— START —

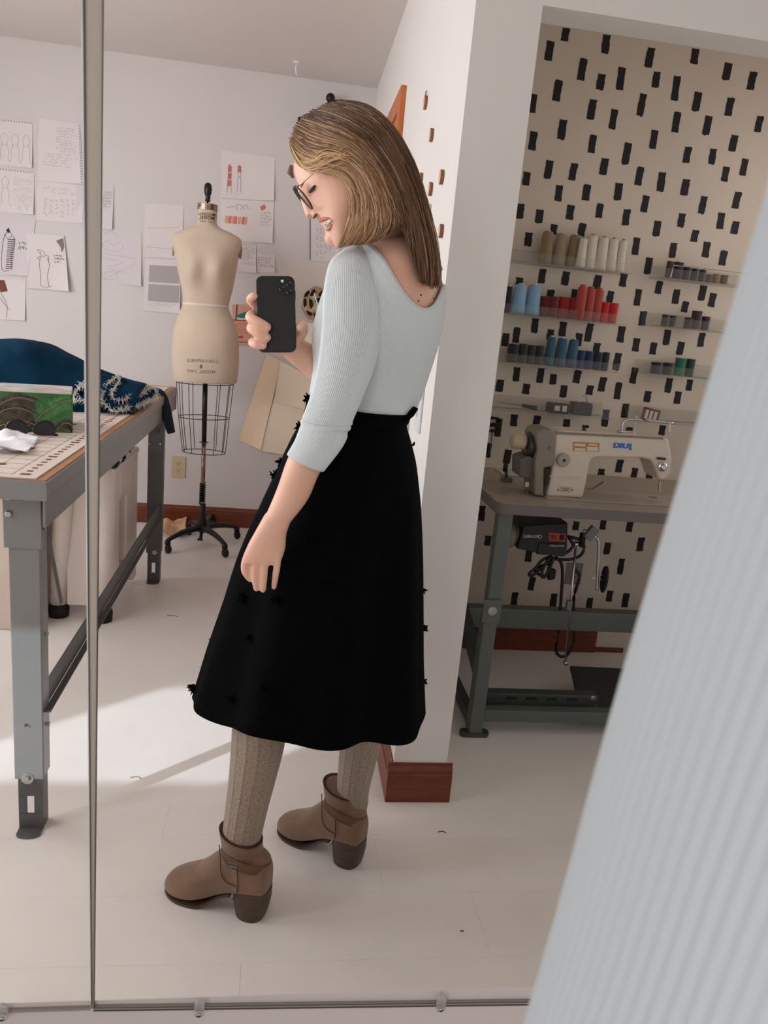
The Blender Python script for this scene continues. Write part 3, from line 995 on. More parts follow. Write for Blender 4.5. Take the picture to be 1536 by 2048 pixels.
# wire cage
def ell(pl, pr, d, n, Yc=YD):
    L, R = P(*pl, Yc), P(*pr, Yc)
    c, a = (L + R) / 2, (R - L) / 2
    return [c + a * cos(2 * pi * k / n) + V((0, -d * sin(2 * pi * k / n), 0)) for k in range(n)]
cage_rings = [ell((353, 763), (467, 769), .105, 48), ell((357, 832), (458.5, 837), .092, 48), ell((365, 901), (450.5, 907), .078, 48)]
for r_ in cage_rings:
    MB().tube(r_ + [r_[0]], .0022, 6, cap=False).build('cage_ring', M_IRON, df, smooth=True)
for k in range(0, 48, 4):
    MB().tube([cage_rings[0][k], cage_rings[1][k], cage_rings[2][k]], .0019, 6).build('cage_wire', M_IRON, df, smooth=True)
XP = -.372
MB().tube([(XP - .004, YD, .90), (XP, YD, .565)], .0125, 16).build('upper_pole', M_IRON, df, smooth=True)
MB().lathe((XP, YD, .560), [(.003, 0), (.024, 0), (.024, .004), (.003, .006)], 24).build('collar', M_CHROME, df)
MB().tube([(XP, YD, .565), (XP + .003, YD, .24)], .0115, 16).build('lower_pole', M_CHROME, df, smooth=True)
m = MB()
m.tube([(XP + .002 + .0145 * cos(t * .7), YD + .0145 * sin(t * .7), .345 - t * .00145) for t in range(0, 84)], .0036, 6)
m.build('spring', M_IRON, df, smooth=True)
hx = XP + .006
MB().lathe((hx, YD, .07), [(.012, 0), (.026, .012), (.03, .035), (.022, .07), (.0165, .1), (.0155, .16), (.013, .162)], 24).build('hub', M_IRON, df, smooth=True)
ends = [P(335, 1098, Z=0.02), P(449, 1106, Z=0.02), P(473, 1070, Z=0.02), P(377, 1062, Z=0.02), P(424, 1046, Z=0.02)]
for e in ends:
    a = V((hx, YD, .098))
    d = V((e.x - hx, e.y - YD, 0))
    pts = [a + d * t + V((0, 0, (.006 * sin(pi * t * .8) - .035 * t * t))) for t in [k / 10 for k in range(11)]]
    lg = MB().tube(pts, [.020 - .009 * k / 10 for k in range(11)], 10).build('base_leg', M_IRON, df, smooth=True)
    q = V((e.x, e.y, 0))
    MB().lathe(q + V((0, 0, .044)), [(.004, 0), (.016, .0), (.015, .02), (.008, .028), (.001, .03)], 14).build('castor_fork', M_IRON, lg, smooth=True)
    MB().lathe(q + V((.004, -.006, .023)), [(.003, -.010), (.019, -.010), (.022, -.006), (.022, .006), (.019, .010), (.003, .010)], 20, axis=(.8, .6, 0)).build('castor_wheel', M_BLK, lg, smooth=True)
    MB().lathe(q + V((0, 0, .040)), [(.010, 0), (.0115, .002), (.010, .004)], 14).build('castor_ring', M_CHROME, lg)
MB().obox((hx - .004, YD - .03, .04), (.013, 0, 0), (0, .018, -.006), (0, 0, .006)).tube([(hx, YD, .09), (hx - .003, YD - .02, .042)], .009, 10).build('release_pedal', M_IRON, df)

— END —

**Written problem:** Go through the data above and transcribe it in full, omitting any image.

**Written response:**
The Blender Python script for this scene continues. Write part 3, from line 995 on. More parts follow. Write for Blender 4.5. Take the picture to be 1536 by 2048 pixels.
# wire cage
def ell(pl, pr, d, n, Yc=YD):
    L, R = P(*pl, Yc), P(*pr, Yc)
    c, a = (L + R) / 2, (R - L) / 2
    return [c + a * cos(2 * pi * k / n) + V((0, -d * sin(2 * pi * k / n), 0)) for k in range(n)]
cage_rings = [ell((353, 763), (467, 769), .105, 48), ell((357, 832), (458.5, 837), .092, 48), ell((365, 901), (450.5, 907), .078, 48)]
for r_ in cage_rings:
    MB().tube(r_ + [r_[0]], .0022, 6, cap=False).build('cage_ring', M_IRON, df, smooth=True)
for k in range(0, 48, 4):
    MB().tube([cage_rings[0][k], cage_rings[1][k], cage_rings[2][k]], .0019, 6).build('cage_wire', M_IRON, df, smooth=True)
XP = -.372
MB().tube([(XP - .004, YD, .90), (XP, YD, .565)], .0125, 16).build('upper_pole', M_IRON, df, smooth=True)
MB().lathe((XP, YD, .560), [(.003, 0), (.024, 0), (.024, .004), (.003, .006)], 24).build('collar', M_CHROME, df)
MB().tube([(XP, YD, .565), (XP + .003, YD, .24)], .0115, 16).build('lower_pole', M_CHROME, df, smooth=True)
m = MB()
m.tube([(XP + .002 + .0145 * cos(t * .7), YD + .0145 * sin(t * .7), .345 - t * .00145) for t in range(0, 84)], .0036, 6)
m.build('spring', M_IRON, df, smooth=True)
hx = XP + .006
MB().lathe((hx, YD, .07), [(.012, 0), (.026, .012), (.03, .035), (.022, .07), (.0165, .1), (.0155, .16), (.013, .162)], 24).build('hub', M_IRON, df, smooth=True)
ends = [P(335, 1098, Z=0.02), P(449, 1106, Z=0.02), P(473, 1070, Z=0.02), P(377, 1062, Z=0.02), P(424, 1046, Z=0.02)]
for e in ends:
    a = V((hx, YD, .098))
    d = V((e.x - hx, e.y - YD, 0))
    pts = [a + d * t + V((0, 0, (.006 * sin(pi * t * .8) - .035 * t * t))) for t in [k / 10 for k in range(11)]]
    lg = MB().tube(pts, [.020 - .009 * k / 10 for k in range(11)], 10).build('base_leg', M_IRON, df, smooth=True)
    q = V((e.x, e.y, 0))
    MB().lathe(q + V((0, 0, .044)), [(.004, 0), (.016, .0), (.015, .02), (.008, .028), (.001, .03)], 14).build('castor_fork', M_IRON, lg, smooth=True)
    MB().lathe(q + V((.004, -.006, .023)), [(.003, -.010), (.019, -.010), (.022, -.006), (.022, .006), (.019, .010), (.003, .010)], 20, axis=(.8, .6, 0)).build('castor_wheel', M_BLK, lg, smooth=True)
    MB().lathe(q + V((0, 0, .040)), [(.010, 0), (.0115, .002), (.010, .004)], 14).build('castor_ring', M_CHROME, lg)
MB().obox((hx - .004, YD - .03, .04), (.013, 0, 0), (0, .018, -.006), (0, 0, .006)).tube([(hx, YD, .09), (hx - .003, YD - .02, .042)], .009, 10).build('release_pedal', M_IRON, df)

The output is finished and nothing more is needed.